Bleyzer and others have developed a five-step strategy to help secure Ukraine’s victory: a social stabilization program; foreign direct investment and free trade agreement, institution-building; countering Russian propaganda; and winning the social media war.
The components are intricately linked.
If money and hope don’t reach impoverished rural areas soon, Bleyzer said, the desperation will post a threat to national security.
“They don’t care about geopolitical issues. They are primarily focused on their survival. They need something to help them move forward,” Bleyzer said. “They feel they don’t have anything to defend. With relatively small contributions, you can change the attitudes of the people very quickly.”
The next pieces include government-backed political risk insurance, to break the drought in investment in Ukraine, and a free trade agreement between the U.S. and Ukraine, to spur the economy.
“The appetite of investors is non-existent,” he said.
The remaining two pieces are part of a public-relations offensive to blunt Russia’s success in keeping American public opinion in a “gray area,” unlike Soviet times, when the demarcation between good and evil was clear.
In Bleyzer’s worst-case scenario, which he considers unlikely, Russia overruns Ukraine and triggers a wider war.
In the best-case scenario, which he thinks is more likely, Ukraine repels Russia’s military invasion and creates an attractive investment climate.
“The president and prime minister really produce clear reforms, corruption is killed, the ‘nomenklatura’ is finished, public sector reform takes place, and clear civilized, market-based economy emerges,” Bleyzer said. “If that takes place very quickly, within months, the results can be seen in a couple of years.”
That would mean breaking out of the freeze he is in now — merely holding on to assets and surviving, rather selling assets and raising fresh investment for new acquisitions.

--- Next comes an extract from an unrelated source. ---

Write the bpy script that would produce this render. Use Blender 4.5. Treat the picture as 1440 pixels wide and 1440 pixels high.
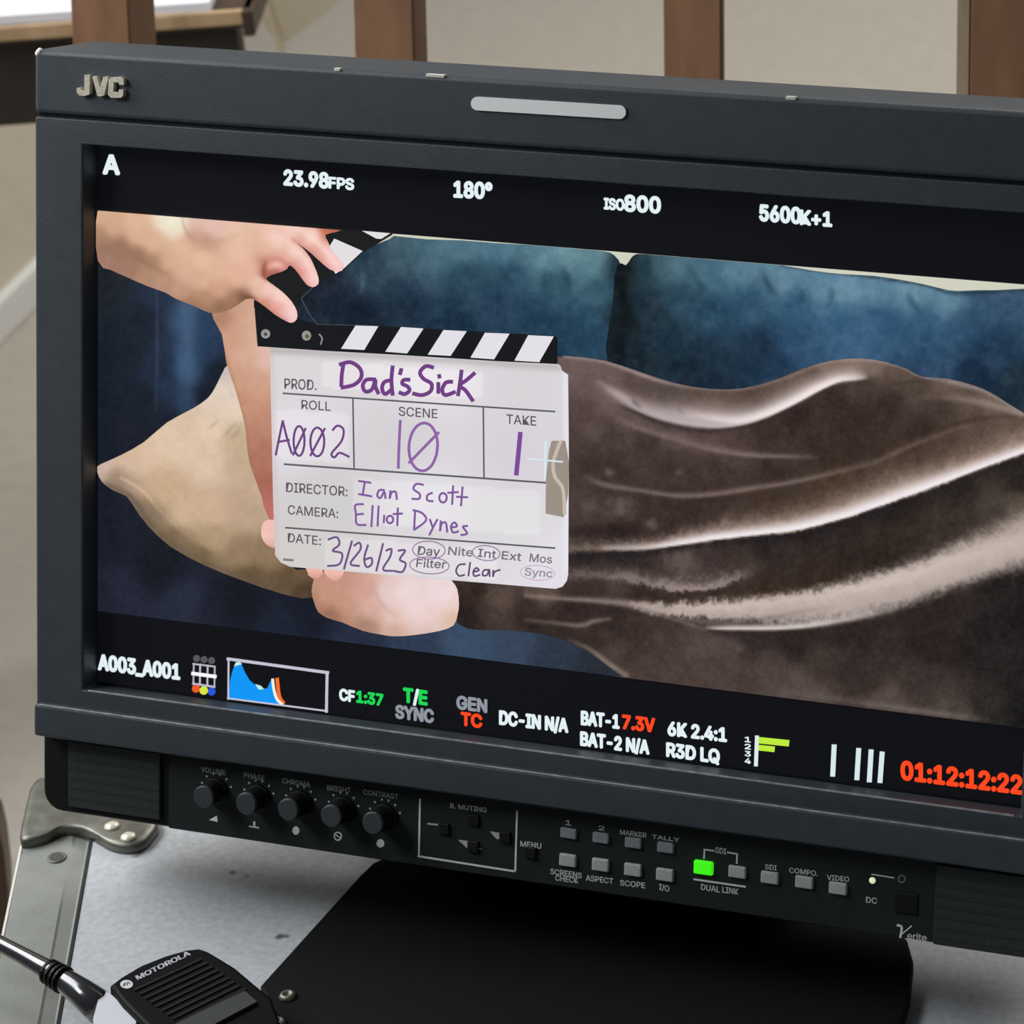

The fundamentals, Bleyzer said, remain bright, especially in agriculture. In grain alone, Ukraine consumes only 25 million tons of grain, yet has the potential to boost yields to 150 million tons from the current 60 million tons, thereby becoming “by far the largest grain exporter in the world.”
And that’s why, with the exception of Russia, he’s still investing in Ukraine and other emerging markets. “That’s where I see the greatest potential.”